[Half-tone processes] are practised in much the same way as the albumen and bitumen line methods already described, in so far as that they are worked with acids and upon zinc or copper. At first these half-tone blocks were made in zinc, but recently some reproductive firms have preferred to use copper. Messrs. Waterlow and Sons, in this country, generally employ copper for half-tone blocks from drawings or photographs. Copper prints a softer and more sympathetic line, and does not accumulate dirt so readily as zinc. All the half-tone blocks in this volume are in copper. By these processes the photographs that one sees reproduced direct from nature appear in print without the aid of the artist. They are often referred to as the Meisenbach process, because the Meisenbach Company was amongst the first to use these methods in this country. The essential difference in their working is that there is a ruled screen of glass interposed between the drawing or object to be photographed and the negative. Generally a screen of glass is closely ruled with lines crossing at right angles, and etched with hydrofluoric acid. Into the grooves thus produced, printing-ink is rubbed. The result is a close network of black lines upon glass. This screen, interposed between the sensitized plate in the camera and the object to be photographed, produces upon the negative the criss-cross appearance we see in the ultimate picture. In the half-tone reproductions by Angerer and Göschl, of Vienna, this appearance is singularly varied. The screen used by them is said to be made from white silk of the gauziest description, hung before a wall covered with black velvet in such a manner that the blackness of the velvet can be seen and photographed through the silken film. A negative is made, and from it a positive is produced, which exhibits a curiously varied arrangement of dots and meshes. The positive is used in the same way as the ruled-glass screens.
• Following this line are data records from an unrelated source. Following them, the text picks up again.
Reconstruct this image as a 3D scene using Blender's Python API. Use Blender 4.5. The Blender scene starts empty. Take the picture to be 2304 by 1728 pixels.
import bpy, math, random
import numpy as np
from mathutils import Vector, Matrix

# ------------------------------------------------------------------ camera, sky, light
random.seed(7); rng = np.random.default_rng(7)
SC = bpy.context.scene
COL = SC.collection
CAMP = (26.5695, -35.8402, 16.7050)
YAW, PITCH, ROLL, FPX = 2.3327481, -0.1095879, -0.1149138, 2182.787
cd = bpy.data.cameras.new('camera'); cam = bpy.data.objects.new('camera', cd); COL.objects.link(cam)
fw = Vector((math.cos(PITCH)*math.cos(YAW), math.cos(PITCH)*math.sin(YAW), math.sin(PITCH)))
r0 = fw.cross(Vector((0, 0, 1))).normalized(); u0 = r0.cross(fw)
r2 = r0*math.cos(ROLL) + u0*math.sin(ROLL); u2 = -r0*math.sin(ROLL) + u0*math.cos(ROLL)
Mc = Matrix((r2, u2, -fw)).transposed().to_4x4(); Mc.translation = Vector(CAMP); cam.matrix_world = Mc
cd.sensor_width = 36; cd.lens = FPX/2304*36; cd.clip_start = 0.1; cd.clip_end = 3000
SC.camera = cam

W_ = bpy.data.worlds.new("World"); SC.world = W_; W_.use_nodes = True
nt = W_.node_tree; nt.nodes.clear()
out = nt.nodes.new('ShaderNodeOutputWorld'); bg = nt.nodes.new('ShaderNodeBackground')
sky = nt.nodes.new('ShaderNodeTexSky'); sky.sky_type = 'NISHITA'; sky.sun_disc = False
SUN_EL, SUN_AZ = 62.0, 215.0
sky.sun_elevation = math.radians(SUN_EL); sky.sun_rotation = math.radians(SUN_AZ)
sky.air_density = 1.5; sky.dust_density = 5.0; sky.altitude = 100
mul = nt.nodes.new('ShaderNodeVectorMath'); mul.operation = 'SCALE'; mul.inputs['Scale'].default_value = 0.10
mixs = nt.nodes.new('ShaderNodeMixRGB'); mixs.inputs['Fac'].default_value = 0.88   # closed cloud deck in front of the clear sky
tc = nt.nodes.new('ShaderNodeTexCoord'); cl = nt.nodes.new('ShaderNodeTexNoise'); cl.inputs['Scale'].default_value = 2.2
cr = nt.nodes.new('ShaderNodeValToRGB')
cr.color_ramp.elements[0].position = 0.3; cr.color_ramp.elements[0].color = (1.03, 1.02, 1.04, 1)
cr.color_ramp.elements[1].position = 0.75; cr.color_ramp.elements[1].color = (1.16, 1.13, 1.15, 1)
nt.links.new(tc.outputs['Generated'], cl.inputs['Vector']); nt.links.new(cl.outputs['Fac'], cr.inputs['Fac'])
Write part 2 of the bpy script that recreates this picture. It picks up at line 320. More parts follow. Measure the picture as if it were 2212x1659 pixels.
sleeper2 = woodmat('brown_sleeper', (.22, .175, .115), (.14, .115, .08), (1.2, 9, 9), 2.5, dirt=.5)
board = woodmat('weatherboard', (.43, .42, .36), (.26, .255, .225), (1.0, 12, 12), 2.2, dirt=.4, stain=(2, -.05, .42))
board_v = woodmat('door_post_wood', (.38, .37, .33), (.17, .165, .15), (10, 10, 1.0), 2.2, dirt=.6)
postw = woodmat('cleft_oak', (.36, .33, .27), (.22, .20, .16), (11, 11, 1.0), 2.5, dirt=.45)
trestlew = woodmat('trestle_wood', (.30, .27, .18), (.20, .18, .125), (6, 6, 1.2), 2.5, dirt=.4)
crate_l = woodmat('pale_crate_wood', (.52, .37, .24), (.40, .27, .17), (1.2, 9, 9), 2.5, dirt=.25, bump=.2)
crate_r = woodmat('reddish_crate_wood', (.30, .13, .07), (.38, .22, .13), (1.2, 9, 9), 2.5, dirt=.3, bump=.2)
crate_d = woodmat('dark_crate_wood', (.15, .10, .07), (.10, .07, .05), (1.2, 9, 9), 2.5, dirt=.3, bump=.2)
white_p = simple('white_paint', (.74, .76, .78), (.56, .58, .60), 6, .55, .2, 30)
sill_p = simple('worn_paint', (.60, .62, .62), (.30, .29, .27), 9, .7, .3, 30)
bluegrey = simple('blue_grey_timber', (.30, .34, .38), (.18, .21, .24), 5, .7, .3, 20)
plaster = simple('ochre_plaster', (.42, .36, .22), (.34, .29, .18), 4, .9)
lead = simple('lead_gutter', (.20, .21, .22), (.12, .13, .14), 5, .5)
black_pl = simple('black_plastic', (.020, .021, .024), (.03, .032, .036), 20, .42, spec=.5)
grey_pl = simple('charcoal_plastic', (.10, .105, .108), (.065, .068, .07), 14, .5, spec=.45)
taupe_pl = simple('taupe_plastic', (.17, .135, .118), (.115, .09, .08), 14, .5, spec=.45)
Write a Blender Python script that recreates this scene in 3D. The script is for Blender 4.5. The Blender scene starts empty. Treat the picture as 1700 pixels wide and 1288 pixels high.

6¾ × 6¼. PENCIL AND PEN AND INK DRAWING REPRODUCED
BY HALF-TONE PROCESS.
The network characteristic of half-tone relief blocks can be made fine, or medium, or coarse, as required. The fine-grained blocks are used for careful book and magazine printing, and the medium-grained for printing in the better illustrated weeklies; the coarse-grained are used for rougher printing, but still are nearly always too fine for newspaper work. The Daily Graphic, however, has solved the problem of printing them sufficiently well for the picture to be discerned. Beyond this the rotary steam-printing press has not yet advanced.
In appearance somewhat similar to a half-tone block, but with the tint differently applied, is the illustration of [The Village Street, Tintern: Night]. Here is a pure pen-drawing, scratched and scribbled to blackness without much care for finesse, the great reduction and the tint being reckoned upon to assuage all angularities. The original drawing was then lightly scribbled over with blue pencil to indicate to the process-man that a mechanical tint was required to be applied upon the block, and word was specially sent that the tint was to be squarely cut, not vignetted. The result seems happy. This is a line block, not tone.